In Washington, U.S. Secretary of State Marco Rubio hosted a meeting between envoys for Israel and Lebanon, the first time the two countries engaged in direct negotiations since 1983.
Lebanon sought a ceasefire to end Israeli strikes that have killed more than 2,000 people and forced 1.2 million from their homes, while Israel pressed for Beirut to disarm Hezbollah.
The U.S. State Department said afterward that the two sides agreed to continue their talks. Israel's ambassador to the U.S. said he was hopeful the Lebanese government wanted to reduce Hezbollah's influence, while Lebanon's ambassador to the U.S. said in a statement that the meeting was "constructive," and the date and location of the next meeting would be announced in due course. Lebanon's government sought the negotiations despite objections from Hezbollah, which Israel wants to see disarmed before any peace deal.
Ceasefire
With the war unpopular at home and rising energy prices causing political blowback, Trump paused the U.S.-Israeli bombing campaign last week after threatening to destroy Iran's "whole civilization" unless it reopened the strait.
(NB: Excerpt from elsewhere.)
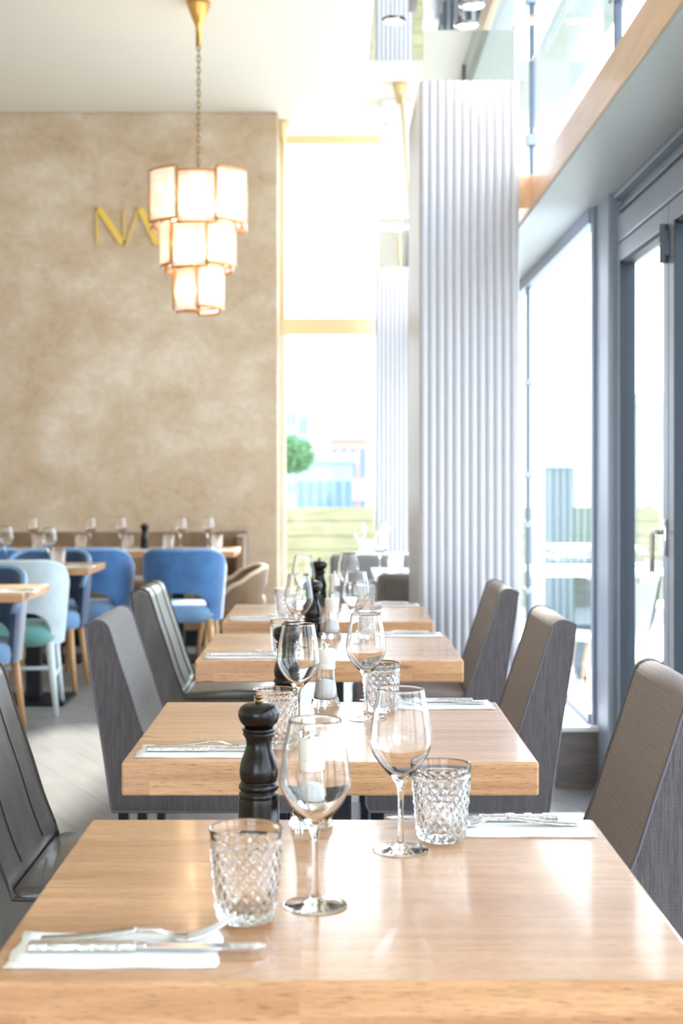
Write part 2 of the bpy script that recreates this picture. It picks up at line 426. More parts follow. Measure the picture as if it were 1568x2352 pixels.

A Reuters/Ipsos poll conducted April 10-12, after the ceasefire was announced, showed 35% of Americans approve of U.S. strikes against Iran, down from 37% a week earlier.
An Iranian military spokesperson called any U.S. restrictions on international shipping "piracy," warning that if Iranian ports were threatened, no port in the Gulf or Gulf of Oman would be secure.
Trump claimed Iran's navy was "completely obliterated" during the war, adding that only a small number of "fast-attack ships" remained.
"Warning: If any of these ships come anywhere close to our BLOCKADE, they will be immediately ELIMINATED," Trump wrote on social media.
The U.S. military's Central Command said the blockade would be enforced on vessels entering or leaving Iranian ports in the Gulf and Gulf of Oman. It would not impede neutral transit passage through the Strait of Hormuz to or from non-Iranian destinations, it said in a note to seafarers.